> WHAT YOU WILL DO:
Print verbatim the opening line of the material and every subsequent line through the one containing "M['hill'] = ground_mat()".
################
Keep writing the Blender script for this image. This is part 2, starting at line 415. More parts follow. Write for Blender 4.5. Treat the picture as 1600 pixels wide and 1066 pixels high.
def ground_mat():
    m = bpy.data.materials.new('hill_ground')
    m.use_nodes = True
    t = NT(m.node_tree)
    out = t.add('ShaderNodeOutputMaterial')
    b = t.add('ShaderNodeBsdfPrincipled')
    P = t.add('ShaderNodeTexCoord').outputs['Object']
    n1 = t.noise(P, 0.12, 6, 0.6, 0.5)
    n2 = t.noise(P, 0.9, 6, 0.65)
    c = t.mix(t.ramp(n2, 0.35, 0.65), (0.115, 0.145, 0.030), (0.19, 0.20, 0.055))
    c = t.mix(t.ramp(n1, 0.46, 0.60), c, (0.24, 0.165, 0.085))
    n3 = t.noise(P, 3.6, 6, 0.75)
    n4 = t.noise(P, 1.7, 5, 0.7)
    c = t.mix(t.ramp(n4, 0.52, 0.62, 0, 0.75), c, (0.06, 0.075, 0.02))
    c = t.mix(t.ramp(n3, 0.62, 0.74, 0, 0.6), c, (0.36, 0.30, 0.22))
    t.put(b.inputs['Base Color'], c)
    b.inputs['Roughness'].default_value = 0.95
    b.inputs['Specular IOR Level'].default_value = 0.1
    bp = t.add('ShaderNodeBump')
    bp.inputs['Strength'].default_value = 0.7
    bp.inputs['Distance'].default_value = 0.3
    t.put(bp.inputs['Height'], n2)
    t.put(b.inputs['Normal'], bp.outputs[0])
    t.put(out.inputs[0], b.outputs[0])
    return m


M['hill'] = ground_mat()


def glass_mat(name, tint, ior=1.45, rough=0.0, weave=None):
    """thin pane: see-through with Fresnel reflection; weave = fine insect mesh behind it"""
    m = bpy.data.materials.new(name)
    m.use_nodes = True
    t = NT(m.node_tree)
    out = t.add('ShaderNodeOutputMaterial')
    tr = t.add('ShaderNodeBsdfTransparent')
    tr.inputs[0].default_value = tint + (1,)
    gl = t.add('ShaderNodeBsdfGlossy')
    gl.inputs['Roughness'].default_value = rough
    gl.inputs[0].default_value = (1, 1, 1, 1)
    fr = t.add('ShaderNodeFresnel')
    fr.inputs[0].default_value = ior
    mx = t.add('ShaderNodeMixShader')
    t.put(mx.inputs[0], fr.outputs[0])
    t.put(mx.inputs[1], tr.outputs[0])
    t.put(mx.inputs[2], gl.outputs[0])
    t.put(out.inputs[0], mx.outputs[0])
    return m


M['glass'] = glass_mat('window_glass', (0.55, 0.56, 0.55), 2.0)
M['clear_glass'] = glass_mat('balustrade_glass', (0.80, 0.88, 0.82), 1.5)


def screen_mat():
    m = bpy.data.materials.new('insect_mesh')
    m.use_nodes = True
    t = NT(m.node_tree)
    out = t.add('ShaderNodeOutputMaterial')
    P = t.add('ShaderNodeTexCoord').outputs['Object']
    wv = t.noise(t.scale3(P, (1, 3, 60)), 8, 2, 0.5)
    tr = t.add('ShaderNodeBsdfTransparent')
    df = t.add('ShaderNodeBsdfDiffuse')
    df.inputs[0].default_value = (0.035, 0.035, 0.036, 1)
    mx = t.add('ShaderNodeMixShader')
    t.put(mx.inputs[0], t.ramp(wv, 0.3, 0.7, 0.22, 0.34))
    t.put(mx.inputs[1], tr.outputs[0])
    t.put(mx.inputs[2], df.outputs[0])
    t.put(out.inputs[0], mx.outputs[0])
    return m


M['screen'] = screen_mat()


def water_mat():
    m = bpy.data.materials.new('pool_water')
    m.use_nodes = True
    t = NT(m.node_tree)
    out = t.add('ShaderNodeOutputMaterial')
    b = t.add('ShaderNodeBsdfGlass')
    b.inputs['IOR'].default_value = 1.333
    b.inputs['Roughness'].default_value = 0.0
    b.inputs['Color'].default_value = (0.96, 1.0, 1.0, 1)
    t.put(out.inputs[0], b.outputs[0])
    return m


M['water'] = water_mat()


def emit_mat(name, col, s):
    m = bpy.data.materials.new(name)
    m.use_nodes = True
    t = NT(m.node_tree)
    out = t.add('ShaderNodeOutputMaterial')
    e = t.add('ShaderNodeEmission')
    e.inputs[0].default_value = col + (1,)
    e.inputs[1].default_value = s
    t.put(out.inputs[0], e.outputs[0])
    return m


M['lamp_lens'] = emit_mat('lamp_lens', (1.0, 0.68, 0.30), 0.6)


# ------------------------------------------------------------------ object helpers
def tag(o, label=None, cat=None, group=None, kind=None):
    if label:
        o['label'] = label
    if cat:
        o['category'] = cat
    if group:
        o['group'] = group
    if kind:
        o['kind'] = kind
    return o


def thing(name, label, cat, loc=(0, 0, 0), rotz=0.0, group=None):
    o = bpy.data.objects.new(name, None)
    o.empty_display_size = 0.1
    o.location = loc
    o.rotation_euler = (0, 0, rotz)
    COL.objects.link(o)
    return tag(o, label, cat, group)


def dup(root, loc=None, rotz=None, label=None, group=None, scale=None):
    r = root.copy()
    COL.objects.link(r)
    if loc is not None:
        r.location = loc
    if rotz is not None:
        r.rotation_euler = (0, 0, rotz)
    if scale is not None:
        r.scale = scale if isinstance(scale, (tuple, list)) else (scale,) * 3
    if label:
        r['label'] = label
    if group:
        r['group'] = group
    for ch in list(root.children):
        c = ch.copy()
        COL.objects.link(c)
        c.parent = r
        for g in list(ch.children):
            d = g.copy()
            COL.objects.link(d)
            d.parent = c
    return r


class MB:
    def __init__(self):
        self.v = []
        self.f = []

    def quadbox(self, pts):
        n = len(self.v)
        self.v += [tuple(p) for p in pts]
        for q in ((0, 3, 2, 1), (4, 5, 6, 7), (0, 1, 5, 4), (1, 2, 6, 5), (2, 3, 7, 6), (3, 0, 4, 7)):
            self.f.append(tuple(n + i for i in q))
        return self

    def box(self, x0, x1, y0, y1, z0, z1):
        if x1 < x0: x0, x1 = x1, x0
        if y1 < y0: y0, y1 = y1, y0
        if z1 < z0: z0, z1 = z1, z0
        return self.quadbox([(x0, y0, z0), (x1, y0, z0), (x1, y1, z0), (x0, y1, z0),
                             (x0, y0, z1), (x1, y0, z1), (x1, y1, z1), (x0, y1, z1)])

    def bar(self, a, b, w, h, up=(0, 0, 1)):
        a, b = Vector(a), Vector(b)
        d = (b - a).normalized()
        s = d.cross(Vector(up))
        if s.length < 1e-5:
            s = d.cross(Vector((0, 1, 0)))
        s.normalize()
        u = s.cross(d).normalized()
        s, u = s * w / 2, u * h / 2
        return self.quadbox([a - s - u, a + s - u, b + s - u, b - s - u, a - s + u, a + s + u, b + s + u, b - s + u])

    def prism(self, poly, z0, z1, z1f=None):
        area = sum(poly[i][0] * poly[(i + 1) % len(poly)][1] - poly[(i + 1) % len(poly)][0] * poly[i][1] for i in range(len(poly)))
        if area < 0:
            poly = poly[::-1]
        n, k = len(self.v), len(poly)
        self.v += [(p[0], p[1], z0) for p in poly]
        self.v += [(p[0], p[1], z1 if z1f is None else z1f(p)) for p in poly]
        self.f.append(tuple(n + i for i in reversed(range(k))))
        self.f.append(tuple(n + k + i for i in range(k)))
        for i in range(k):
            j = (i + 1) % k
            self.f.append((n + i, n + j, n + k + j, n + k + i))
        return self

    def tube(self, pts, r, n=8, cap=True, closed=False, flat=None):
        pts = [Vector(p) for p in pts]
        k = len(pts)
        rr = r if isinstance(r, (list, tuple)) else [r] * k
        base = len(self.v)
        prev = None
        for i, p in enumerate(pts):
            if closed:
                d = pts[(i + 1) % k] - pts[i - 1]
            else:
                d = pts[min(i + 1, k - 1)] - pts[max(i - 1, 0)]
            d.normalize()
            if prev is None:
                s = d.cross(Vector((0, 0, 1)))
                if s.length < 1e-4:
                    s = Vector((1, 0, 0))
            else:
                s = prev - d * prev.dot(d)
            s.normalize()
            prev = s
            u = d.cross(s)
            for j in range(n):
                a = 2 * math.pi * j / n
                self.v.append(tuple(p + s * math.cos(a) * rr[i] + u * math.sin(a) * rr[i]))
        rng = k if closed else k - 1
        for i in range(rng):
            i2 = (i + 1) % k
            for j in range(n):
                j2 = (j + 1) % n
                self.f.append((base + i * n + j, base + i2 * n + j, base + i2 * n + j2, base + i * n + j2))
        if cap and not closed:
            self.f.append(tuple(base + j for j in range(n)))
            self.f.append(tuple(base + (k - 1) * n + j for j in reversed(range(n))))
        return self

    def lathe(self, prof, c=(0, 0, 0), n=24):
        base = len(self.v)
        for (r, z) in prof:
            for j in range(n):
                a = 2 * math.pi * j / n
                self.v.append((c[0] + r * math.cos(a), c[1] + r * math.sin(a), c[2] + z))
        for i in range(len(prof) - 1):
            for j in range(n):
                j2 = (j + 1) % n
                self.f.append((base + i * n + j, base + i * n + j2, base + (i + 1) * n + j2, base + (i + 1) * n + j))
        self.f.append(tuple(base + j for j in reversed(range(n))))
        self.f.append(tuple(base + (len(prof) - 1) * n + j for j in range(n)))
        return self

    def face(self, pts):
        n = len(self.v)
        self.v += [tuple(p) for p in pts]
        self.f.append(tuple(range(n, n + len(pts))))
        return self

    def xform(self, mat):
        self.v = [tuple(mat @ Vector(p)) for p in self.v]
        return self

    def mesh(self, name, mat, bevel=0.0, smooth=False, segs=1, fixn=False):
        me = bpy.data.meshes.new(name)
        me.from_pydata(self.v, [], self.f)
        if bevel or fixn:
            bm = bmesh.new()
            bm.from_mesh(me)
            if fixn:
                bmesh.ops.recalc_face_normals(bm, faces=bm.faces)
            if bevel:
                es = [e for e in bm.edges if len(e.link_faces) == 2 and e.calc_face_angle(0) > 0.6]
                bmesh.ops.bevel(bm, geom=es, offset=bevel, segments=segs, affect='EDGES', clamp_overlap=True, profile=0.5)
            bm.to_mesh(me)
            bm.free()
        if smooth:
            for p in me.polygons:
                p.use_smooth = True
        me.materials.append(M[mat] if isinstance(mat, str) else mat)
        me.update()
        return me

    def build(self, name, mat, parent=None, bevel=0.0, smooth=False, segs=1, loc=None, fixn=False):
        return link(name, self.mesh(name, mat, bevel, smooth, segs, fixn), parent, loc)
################
> THE OUTPUT:
Keep writing the Blender script for this image. This is part 2, starting at line 415. More parts follow. Write for Blender 4.5. Treat the picture as 1600 pixels wide and 1066 pixels high.
def ground_mat():
    m = bpy.data.materials.new('hill_ground')
    m.use_nodes = True
    t = NT(m.node_tree)
    out = t.add('ShaderNodeOutputMaterial')
    b = t.add('ShaderNodeBsdfPrincipled')
    P = t.add('ShaderNodeTexCoord').outputs['Object']
    n1 = t.noise(P, 0.12, 6, 0.6, 0.5)
    n2 = t.noise(P, 0.9, 6, 0.65)
    c = t.mix(t.ramp(n2, 0.35, 0.65), (0.115, 0.145, 0.030), (0.19, 0.20, 0.055))
    c = t.mix(t.ramp(n1, 0.46, 0.60), c, (0.24, 0.165, 0.085))
    n3 = t.noise(P, 3.6, 6, 0.75)
    n4 = t.noise(P, 1.7, 5, 0.7)
    c = t.mix(t.ramp(n4, 0.52, 0.62, 0, 0.75), c, (0.06, 0.075, 0.02))
    c = t.mix(t.ramp(n3, 0.62, 0.74, 0, 0.6), c, (0.36, 0.30, 0.22))
    t.put(b.inputs['Base Color'], c)
    b.inputs['Roughness'].default_value = 0.95
    b.inputs['Specular IOR Level'].default_value = 0.1
    bp = t.add('ShaderNodeBump')
    bp.inputs['Strength'].default_value = 0.7
    bp.inputs['Distance'].default_value = 0.3
    t.put(bp.inputs['Height'], n2)
    t.put(b.inputs['Normal'], bp.outputs[0])
    t.put(out.inputs[0], b.outputs[0])
    return m


M['hill'] = ground_mat()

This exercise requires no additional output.